Partie 2 : Le risque d'une dérive vers une
justice déshumanisée
Les révolutions des techniques et des mentalités
qu'entraînent les nouveaux procédés technologiques
inspirent des craintes justifiées, même chez les plus optimistes
et les plus promoteurs. C'est certainement en ayant à l'esprit que l'on
peut à tout moment s'égarer, que l'on doit avancer prudemment, en
profitant des avantages et des améliorations des techniques. En la
personne du Sénateur Franck Serusclat, l'Office parlementaire
d'évaluation des choix scientifiques et technologiques a
réalisé un rapport sur les conséquences des nouvelles
technologies pour la vie des hommes, rapport fort éclairant sur ces
questions, poursuivi par un colloque au Sénat en 1995. Joël de
Rosnay y a notamment exprimé l'idée selon laquelle il fallait
s'extraire de cette vision manichéenne de l'outil informatique.

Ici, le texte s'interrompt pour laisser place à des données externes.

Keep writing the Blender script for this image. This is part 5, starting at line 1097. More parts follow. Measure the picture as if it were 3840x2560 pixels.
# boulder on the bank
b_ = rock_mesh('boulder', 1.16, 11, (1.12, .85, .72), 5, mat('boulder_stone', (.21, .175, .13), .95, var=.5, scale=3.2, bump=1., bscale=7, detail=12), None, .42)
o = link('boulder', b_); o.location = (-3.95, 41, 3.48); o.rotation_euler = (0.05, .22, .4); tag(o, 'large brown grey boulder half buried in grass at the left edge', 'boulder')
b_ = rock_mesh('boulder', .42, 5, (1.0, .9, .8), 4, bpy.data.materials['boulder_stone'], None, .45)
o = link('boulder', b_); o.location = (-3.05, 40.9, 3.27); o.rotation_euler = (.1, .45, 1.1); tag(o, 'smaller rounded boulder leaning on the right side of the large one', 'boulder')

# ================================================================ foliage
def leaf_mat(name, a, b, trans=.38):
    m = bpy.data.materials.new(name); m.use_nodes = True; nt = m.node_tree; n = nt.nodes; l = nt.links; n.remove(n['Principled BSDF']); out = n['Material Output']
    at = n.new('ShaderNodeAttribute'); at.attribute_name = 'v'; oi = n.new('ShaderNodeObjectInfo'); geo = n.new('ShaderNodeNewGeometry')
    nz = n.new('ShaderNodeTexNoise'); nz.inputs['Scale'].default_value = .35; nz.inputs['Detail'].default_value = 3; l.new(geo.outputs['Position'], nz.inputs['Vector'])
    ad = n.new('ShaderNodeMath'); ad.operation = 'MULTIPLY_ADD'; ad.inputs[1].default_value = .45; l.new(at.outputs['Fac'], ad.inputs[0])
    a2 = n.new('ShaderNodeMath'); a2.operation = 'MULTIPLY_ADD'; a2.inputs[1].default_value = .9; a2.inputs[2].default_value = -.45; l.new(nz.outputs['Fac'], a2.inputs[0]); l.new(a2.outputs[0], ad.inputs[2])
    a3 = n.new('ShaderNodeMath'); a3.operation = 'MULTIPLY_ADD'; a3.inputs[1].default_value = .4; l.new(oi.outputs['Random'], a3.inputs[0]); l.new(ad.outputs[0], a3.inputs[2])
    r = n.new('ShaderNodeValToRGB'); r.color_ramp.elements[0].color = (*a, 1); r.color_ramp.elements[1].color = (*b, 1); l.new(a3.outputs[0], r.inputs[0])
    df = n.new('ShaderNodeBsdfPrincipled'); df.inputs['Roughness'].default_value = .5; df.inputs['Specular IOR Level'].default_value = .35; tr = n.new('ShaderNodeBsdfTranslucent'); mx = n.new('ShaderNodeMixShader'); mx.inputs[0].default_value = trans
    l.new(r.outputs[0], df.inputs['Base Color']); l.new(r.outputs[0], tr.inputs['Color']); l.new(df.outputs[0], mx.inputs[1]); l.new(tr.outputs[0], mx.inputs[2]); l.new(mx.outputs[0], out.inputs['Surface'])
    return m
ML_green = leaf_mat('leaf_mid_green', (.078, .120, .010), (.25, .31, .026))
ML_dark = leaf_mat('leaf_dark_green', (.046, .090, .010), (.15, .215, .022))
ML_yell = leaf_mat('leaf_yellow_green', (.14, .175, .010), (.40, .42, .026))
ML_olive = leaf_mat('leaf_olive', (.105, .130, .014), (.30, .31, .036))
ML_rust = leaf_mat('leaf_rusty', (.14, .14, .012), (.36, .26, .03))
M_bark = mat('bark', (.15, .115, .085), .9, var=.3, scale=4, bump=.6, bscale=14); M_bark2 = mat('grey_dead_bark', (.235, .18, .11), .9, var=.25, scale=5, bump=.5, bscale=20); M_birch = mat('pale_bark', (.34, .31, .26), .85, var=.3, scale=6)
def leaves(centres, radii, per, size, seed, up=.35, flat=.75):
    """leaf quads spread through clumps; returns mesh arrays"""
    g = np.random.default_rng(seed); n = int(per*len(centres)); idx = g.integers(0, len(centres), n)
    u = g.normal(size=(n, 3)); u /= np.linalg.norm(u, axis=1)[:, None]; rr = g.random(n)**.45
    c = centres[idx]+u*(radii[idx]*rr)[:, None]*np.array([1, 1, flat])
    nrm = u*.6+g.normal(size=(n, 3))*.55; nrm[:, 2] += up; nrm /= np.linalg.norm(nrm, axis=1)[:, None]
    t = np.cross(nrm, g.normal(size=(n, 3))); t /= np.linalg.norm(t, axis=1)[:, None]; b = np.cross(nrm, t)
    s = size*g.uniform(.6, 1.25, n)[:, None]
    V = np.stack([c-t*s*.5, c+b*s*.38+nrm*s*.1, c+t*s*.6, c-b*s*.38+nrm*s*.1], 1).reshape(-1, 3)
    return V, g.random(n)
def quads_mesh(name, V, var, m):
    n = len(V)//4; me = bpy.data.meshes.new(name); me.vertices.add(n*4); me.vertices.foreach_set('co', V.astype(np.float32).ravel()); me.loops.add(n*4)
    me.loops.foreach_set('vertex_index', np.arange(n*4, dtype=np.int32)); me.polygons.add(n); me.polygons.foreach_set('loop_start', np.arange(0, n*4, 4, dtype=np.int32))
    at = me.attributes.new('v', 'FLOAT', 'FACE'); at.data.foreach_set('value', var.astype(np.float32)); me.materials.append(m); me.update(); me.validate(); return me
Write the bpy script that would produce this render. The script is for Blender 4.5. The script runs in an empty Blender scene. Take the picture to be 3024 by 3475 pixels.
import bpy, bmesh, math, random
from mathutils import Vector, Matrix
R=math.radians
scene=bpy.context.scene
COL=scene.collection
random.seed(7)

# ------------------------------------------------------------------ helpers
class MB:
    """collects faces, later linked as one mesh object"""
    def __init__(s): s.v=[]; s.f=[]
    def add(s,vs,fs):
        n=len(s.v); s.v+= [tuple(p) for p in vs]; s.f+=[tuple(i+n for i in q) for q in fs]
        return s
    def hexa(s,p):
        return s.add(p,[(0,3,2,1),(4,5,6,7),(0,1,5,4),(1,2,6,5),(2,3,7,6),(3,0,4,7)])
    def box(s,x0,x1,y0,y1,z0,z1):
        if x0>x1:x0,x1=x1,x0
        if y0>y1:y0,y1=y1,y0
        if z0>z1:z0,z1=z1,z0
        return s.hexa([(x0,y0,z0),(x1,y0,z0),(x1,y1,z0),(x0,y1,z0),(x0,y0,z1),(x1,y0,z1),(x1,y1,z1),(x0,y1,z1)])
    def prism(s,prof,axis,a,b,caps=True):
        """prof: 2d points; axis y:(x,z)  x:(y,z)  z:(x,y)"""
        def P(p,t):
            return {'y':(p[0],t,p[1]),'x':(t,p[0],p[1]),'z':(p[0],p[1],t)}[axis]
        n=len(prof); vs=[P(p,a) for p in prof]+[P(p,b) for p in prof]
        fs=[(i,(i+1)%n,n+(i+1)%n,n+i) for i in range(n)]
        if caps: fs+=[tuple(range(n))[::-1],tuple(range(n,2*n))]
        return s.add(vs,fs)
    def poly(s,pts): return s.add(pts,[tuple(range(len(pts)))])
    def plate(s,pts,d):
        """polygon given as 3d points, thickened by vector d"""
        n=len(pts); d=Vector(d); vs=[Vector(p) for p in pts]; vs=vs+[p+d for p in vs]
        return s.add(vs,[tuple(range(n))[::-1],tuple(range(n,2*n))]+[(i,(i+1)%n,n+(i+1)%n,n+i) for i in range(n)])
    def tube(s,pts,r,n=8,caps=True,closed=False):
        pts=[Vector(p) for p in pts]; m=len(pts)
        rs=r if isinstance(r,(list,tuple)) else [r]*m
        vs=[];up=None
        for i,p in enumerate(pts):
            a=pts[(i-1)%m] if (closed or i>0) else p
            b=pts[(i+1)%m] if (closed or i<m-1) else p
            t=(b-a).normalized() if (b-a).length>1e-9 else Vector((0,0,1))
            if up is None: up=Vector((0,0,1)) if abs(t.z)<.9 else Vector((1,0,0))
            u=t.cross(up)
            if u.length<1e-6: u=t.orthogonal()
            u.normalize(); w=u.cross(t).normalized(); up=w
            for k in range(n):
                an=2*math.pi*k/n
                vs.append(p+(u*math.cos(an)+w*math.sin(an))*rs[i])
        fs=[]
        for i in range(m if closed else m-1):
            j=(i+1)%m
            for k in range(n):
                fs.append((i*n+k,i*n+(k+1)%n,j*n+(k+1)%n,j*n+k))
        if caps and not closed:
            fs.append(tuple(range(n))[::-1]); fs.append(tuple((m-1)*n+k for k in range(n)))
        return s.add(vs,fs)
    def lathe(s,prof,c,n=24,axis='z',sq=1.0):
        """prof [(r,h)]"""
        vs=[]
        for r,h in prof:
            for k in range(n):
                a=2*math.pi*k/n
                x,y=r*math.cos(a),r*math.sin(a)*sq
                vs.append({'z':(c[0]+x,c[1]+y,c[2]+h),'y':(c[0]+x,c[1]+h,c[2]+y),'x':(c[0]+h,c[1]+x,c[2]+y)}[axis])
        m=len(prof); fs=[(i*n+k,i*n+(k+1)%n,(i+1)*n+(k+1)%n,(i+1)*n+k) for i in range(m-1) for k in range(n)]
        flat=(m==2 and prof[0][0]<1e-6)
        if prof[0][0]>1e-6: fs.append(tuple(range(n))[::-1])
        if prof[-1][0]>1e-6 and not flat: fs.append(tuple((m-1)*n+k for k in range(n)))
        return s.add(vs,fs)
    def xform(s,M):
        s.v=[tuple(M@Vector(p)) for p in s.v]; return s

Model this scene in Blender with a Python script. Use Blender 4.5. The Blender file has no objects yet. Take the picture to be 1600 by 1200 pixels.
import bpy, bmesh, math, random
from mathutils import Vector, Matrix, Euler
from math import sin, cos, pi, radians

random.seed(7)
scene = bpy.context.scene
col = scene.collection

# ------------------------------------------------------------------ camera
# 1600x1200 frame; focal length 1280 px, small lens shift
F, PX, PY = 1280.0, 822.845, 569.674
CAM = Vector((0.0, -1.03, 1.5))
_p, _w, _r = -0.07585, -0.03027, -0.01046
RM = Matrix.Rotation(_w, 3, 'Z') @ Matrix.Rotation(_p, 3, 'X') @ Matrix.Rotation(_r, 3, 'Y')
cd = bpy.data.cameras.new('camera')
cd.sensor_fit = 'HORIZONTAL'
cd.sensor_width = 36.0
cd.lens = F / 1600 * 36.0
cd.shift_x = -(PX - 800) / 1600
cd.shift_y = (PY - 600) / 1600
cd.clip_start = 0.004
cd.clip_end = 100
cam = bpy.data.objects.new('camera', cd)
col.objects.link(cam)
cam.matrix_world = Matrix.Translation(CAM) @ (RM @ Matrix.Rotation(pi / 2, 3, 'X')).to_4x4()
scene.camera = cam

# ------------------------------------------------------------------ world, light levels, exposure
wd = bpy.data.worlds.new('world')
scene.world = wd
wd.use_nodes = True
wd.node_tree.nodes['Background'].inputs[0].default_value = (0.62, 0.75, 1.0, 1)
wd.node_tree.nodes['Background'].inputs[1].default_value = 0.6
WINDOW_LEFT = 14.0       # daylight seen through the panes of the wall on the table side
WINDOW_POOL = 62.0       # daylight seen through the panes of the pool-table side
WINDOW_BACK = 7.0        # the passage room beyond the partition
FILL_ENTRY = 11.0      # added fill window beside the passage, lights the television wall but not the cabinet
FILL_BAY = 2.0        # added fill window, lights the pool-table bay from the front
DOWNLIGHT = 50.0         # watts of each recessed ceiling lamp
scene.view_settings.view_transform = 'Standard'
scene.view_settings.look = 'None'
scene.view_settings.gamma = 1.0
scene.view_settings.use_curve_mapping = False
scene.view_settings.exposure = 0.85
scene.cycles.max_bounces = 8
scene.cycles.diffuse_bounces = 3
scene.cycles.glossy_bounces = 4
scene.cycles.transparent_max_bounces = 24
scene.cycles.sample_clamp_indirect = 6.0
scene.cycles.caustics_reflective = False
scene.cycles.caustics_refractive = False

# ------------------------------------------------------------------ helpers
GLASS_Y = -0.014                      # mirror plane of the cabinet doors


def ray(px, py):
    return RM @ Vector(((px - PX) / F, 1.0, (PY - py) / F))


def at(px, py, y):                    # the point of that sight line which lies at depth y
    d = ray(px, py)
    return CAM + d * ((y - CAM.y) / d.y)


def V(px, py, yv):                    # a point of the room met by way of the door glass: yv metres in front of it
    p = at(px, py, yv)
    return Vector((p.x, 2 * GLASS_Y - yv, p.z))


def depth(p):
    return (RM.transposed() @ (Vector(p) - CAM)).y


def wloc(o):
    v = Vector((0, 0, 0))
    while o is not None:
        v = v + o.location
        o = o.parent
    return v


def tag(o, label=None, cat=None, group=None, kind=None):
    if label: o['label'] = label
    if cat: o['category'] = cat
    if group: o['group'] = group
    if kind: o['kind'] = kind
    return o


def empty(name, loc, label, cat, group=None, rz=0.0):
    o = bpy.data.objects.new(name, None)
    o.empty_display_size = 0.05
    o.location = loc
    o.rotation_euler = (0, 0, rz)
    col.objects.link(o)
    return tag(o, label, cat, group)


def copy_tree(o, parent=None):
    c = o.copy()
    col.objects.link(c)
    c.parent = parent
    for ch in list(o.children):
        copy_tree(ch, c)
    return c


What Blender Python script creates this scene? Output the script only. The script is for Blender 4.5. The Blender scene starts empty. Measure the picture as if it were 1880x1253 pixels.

Il est vrai que de nombreux dangers existent, il est aussi
vrai que les intérêts sont très grands. Néanmoins,
il convient de dépasser cet antagonisme et anticiper ces
évolutions en évitant autant que possible les risques
décelables (Chapitre 1). Ces risques sont connus et certains d'entre eux
concernent directement le rôle du juge. Les nouvelles technologies dans
la procédure civile gagnent le délibéré ; la
« décision artificielle » déshumanisée
est-elle donc à craindre (Chapitre 2) ?
Chapitre 1 : Des obstacles décelables
à maîtriser
Si l'avènement des nouvelles technologies
prospère jusqu'à une complète
dématérialisation des échanges et actes de
procédure, ne va-t-il pas mettre en péril les relations humaines
présentes dans le procès civil qui sont un équilibre
fondamental respectant les principes directeurs du procès et les
attentes de l'usager de la justice? La déshumanisation de la justice
est-elle un risque qu'il est possible d'éviter ?
Il convient donc de déceler les risques que peuvent
engendrer l'utilisation des nouvelles technologies dans le procès civil
pour mieux les anticiper. Afin que ces outils modernes offrent aux praticiens
du droit ainsi qu'aux justiciables ses prérogatives, un discernement est
nécessaire quant aux limites à leur apporter. Certaines d'entre
elles sont des difficultés d'ordre technique intrinsèquement
liées à la nature des nouvelles technologies (section 2) qui
paraissent difficilement contournables sauf avec du temps et de la
compréhension. Les autres, attachées à une utilisation
trop expansive des nouvelles technologies dans le procès civil sont
davantage maîtrisables car c'est en restreignant leur essor dans certains
domaines qu'il est possible de les combattre (section 1).
Section 1 - La portée d'une utilisation extensive
des nouvelles technologies dans la procédure civile
L'introduction des nouvelles technologies dans le domaine
judiciaire soulève des inquiétudes, des interrogations et des
difficultés juridiques auxquelles il convient de faire face pour que
leur utilisation s'effectue de manière efficace. Notre avancée
vers une société intégralement informatisée
amène à nous questionner sur les risques majeurs qu'elle est
susceptible de créer. En effet, les relations humaines entre les
protagonistes du procès méritent d'être sauvegardées
(II), sinon, l'égalité entre les justiciables ainsi qu'entre les
professionnels du droit sera gravement menacée (I).